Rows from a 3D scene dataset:
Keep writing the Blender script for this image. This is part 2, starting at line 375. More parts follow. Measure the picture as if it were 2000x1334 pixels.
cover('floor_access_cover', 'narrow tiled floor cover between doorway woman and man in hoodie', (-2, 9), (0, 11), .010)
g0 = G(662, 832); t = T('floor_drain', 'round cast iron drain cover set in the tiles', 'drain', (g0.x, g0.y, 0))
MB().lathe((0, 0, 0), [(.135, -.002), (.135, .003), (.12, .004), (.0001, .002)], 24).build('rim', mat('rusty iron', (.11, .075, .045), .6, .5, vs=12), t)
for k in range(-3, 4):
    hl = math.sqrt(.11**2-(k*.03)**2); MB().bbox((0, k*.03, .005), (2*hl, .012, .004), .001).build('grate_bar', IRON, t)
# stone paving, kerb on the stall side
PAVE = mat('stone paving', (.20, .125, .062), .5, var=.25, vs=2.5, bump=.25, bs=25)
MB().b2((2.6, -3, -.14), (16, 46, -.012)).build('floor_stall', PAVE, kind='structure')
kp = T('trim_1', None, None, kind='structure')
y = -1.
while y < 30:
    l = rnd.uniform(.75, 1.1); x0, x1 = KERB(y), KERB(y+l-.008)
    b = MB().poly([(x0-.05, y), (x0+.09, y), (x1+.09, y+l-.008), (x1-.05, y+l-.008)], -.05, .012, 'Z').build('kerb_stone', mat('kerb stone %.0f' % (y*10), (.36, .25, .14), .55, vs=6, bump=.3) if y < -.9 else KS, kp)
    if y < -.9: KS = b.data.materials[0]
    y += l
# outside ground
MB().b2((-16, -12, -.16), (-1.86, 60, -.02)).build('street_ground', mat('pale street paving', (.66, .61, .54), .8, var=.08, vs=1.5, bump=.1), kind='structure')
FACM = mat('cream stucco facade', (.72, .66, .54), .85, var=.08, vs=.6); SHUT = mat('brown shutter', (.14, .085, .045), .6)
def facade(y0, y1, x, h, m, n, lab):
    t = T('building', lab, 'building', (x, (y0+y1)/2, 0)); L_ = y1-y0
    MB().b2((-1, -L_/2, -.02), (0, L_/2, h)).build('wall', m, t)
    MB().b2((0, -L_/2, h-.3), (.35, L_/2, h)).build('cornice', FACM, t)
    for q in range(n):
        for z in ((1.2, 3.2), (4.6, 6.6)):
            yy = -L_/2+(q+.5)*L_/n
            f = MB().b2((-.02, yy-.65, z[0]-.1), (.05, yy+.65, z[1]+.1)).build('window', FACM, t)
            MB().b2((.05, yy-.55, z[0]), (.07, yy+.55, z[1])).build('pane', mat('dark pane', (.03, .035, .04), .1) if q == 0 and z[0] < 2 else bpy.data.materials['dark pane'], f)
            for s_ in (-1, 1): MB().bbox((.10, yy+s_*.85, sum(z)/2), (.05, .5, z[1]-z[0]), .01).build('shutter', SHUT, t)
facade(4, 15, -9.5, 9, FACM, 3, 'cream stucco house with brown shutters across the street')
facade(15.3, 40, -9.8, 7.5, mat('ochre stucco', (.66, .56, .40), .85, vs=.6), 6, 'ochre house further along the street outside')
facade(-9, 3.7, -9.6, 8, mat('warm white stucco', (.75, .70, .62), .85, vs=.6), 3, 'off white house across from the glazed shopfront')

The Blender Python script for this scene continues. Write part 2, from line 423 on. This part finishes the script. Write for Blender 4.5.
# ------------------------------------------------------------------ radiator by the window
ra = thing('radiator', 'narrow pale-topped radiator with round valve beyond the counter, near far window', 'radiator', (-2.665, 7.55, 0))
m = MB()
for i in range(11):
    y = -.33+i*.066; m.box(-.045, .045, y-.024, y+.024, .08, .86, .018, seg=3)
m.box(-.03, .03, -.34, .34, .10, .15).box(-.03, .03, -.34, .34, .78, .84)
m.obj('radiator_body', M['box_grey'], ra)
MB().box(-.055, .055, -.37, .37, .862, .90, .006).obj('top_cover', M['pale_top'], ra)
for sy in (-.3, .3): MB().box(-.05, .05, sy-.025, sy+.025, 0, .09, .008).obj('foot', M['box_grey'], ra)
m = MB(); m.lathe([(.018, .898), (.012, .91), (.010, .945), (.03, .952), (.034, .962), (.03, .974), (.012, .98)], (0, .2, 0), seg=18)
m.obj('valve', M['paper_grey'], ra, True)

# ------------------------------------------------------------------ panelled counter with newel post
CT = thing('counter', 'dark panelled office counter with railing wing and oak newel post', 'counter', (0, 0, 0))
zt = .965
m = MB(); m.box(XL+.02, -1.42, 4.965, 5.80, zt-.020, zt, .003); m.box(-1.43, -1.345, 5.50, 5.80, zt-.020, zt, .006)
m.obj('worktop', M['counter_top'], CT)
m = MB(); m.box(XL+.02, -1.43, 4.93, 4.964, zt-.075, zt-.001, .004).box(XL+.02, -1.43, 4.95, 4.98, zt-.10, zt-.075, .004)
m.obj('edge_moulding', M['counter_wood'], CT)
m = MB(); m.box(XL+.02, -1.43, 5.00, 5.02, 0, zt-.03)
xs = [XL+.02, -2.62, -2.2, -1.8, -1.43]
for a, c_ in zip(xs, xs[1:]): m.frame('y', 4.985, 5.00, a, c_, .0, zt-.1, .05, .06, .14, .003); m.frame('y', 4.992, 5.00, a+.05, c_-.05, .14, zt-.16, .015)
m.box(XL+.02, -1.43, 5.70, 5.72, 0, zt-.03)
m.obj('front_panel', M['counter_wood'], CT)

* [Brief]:
Copy out all of the records above with nothing altered.

* [Answer to the task]:
Keep writing the Blender script for this image. This is part 2, starting at line 375. More parts follow. Measure the picture as if it were 2000x1334 pixels.
cover('floor_access_cover', 'narrow tiled floor cover between doorway woman and man in hoodie', (-2, 9), (0, 11), .010)
g0 = G(662, 832); t = T('floor_drain', 'round cast iron drain cover set in the tiles', 'drain', (g0.x, g0.y, 0))
MB().lathe((0, 0, 0), [(.135, -.002), (.135, .003), (.12, .004), (.0001, .002)], 24).build('rim', mat('rusty iron', (.11, .075, .045), .6, .5, vs=12), t)
for k in range(-3, 4):
    hl = math.sqrt(.11**2-(k*.03)**2); MB().bbox((0, k*.03, .005), (2*hl, .012, .004), .001).build('grate_bar', IRON, t)
# stone paving, kerb on the stall side
PAVE = mat('stone paving', (.20, .125, .062), .5, var=.25, vs=2.5, bump=.25, bs=25)
MB().b2((2.6, -3, -.14), (16, 46, -.012)).build('floor_stall', PAVE, kind='structure')
kp = T('trim_1', None, None, kind='structure')
y = -1.
while y < 30:
    l = rnd.uniform(.75, 1.1); x0, x1 = KERB(y), KERB(y+l-.008)
    b = MB().poly([(x0-.05, y), (x0+.09, y), (x1+.09, y+l-.008), (x1-.05, y+l-.008)], -.05, .012, 'Z').build('kerb_stone', mat('kerb stone %.0f' % (y*10), (.36, .25, .14), .55, vs=6, bump=.3) if y < -.9 else KS, kp)
    if y < -.9: KS = b.data.materials[0]
    y += l
# outside ground
MB().b2((-16, -12, -.16), (-1.86, 60, -.02)).build('street_ground', mat('pale street paving', (.66, .61, .54), .8, var=.08, vs=1.5, bump=.1), kind='structure')
FACM = mat('cream stucco facade', (.72, .66, .54), .85, var=.08, vs=.6); SHUT = mat('brown shutter', (.14, .085, .045), .6)
def facade(y0, y1, x, h, m, n, lab):
    t = T('building', lab, 'building', (x, (y0+y1)/2, 0)); L_ = y1-y0
    MB().b2((-1, -L_/2, -.02), (0, L_/2, h)).build('wall', m, t)
    MB().b2((0, -L_/2, h-.3), (.35, L_/2, h)).build('cornice', FACM, t)
    for q in range(n):
        for z in ((1.2, 3.2), (4.6, 6.6)):
            yy = -L_/2+(q+.5)*L_/n
            f = MB().b2((-.02, yy-.65, z[0]-.1), (.05, yy+.65, z[1]+.1)).build('window', FACM, t)
            MB().b2((.05, yy-.55, z[0]), (.07, yy+.55, z[1])).build('pane', mat('dark pane', (.03, .035, .04), .1) if q == 0 and z[0] < 2 else bpy.data.materials['dark pane'], f)
            for s_ in (-1, 1): MB().bbox((.10, yy+s_*.85, sum(z)/2), (.05, .5, z[1]-z[0]), .01).build('shutter', SHUT, t)
facade(4, 15, -9.5, 9, FACM, 3, 'cream stucco house with brown shutters across the street')
facade(15.3, 40, -9.8, 7.5, mat('ochre stucco', (.66, .56, .40), .85, vs=.6), 6, 'ochre house further along the street outside')
facade(-9, 3.7, -9.6, 8, mat('warm white stucco', (.75, .70, .62), .85, vs=.6), 3, 'off white house across from the glazed shopfront')

The Blender Python script for this scene continues. Write part 2, from line 423 on. This part finishes the script. Write for Blender 4.5.
# ------------------------------------------------------------------ radiator by the window
ra = thing('radiator', 'narrow pale-topped radiator with round valve beyond the counter, near far window', 'radiator', (-2.665, 7.55, 0))
m = MB()
for i in range(11):
    y = -.33+i*.066; m.box(-.045, .045, y-.024, y+.024, .08, .86, .018, seg=3)
m.box(-.03, .03, -.34, .34, .10, .15).box(-.03, .03, -.34, .34, .78, .84)
m.obj('radiator_body', M['box_grey'], ra)
MB().box(-.055, .055, -.37, .37, .862, .90, .006).obj('top_cover', M['pale_top'], ra)
for sy in (-.3, .3): MB().box(-.05, .05, sy-.025, sy+.025, 0, .09, .008).obj('foot', M['box_grey'], ra)
m = MB(); m.lathe([(.018, .898), (.012, .91), (.010, .945), (.03, .952), (.034, .962), (.03, .974), (.012, .98)], (0, .2, 0), seg=18)
m.obj('valve', M['paper_grey'], ra, True)

# ------------------------------------------------------------------ panelled counter with newel post
CT = thing('counter', 'dark panelled office counter with railing wing and oak newel post', 'counter', (0, 0, 0))
zt = .965
m = MB(); m.box(XL+.02, -1.42, 4.965, 5.80, zt-.020, zt, .003); m.box(-1.43, -1.345, 5.50, 5.80, zt-.020, zt, .006)
m.obj('worktop', M['counter_top'], CT)
m = MB(); m.box(XL+.02, -1.43, 4.93, 4.964, zt-.075, zt-.001, .004).box(XL+.02, -1.43, 4.95, 4.98, zt-.10, zt-.075, .004)
m.obj('edge_moulding', M['counter_wood'], CT)
m = MB(); m.box(XL+.02, -1.43, 5.00, 5.02, 0, zt-.03)
xs = [XL+.02, -2.62, -2.2, -1.8, -1.43]
for a, c_ in zip(xs, xs[1:]): m.frame('y', 4.985, 5.00, a, c_, .0, zt-.1, .05, .06, .14, .003); m.frame('y', 4.992, 5.00, a+.05, c_-.05, .14, zt-.16, .015)
m.box(XL+.02, -1.43, 5.70, 5.72, 0, zt-.03)
m.obj('front_panel', M['counter_wood'], CT)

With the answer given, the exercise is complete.